Big Tech Has Engineered the Triumph of Click-Bait in Media
What has changed is both how journalism makes money, and how articles are produced and shared.
Facebook. Photo: Unsplash
In the Balkans, where Facebook is the most-used social network, this tech giant, along with Google, have become a kind of landlord, renting out space to journalists.
But the benefits come at a price; media organizations have had to alter their journalistic standards to be able to exist and gain popularity in the digital world.
For years, Balkan journalists have fought for a media free of official influence and financial dependency on governments. Now they are realizing that they live in a different kind of dystopia, in which they are influenced and financially dependent on social networks and Internet browsers.

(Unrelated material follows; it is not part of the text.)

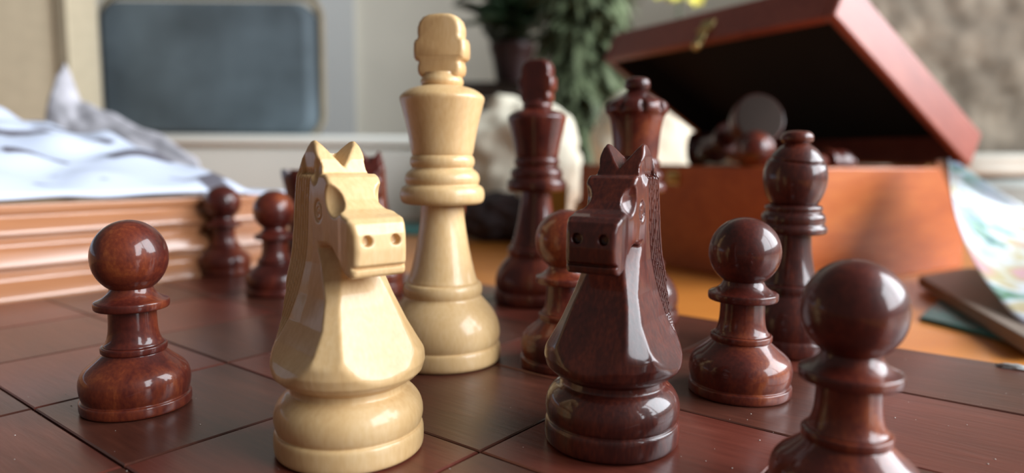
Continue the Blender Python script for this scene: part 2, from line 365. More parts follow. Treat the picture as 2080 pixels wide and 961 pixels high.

Interviews conducted with editors-in-chief and media experts across the Balkans reveal growing concerns that democracy and media freedoms in the digital era are endangered by big tech companies as much as by autocratic governments - if not more.
Hidden dangers of new financial model
"Nothing is for free. Not even information," warns Cristina Lupu, director of Romania's Center for Independent Journalism, a 25-year-old NGO that promotes media literacy and freedom of expression.
Cristina Lupu. Photo: Courtesy of Cristina Lupu
She says many people imagine news reports are created without any cost and effort. Not so, she says: "Every news article comes with a cost. If you are not paying for it, someone else is."
As Lupu explains, news is always paid for, directly or indirectly. Nowadays, both readers and journalists have free access to almost any journalistic content, because most media outlets rely on advertising to survive.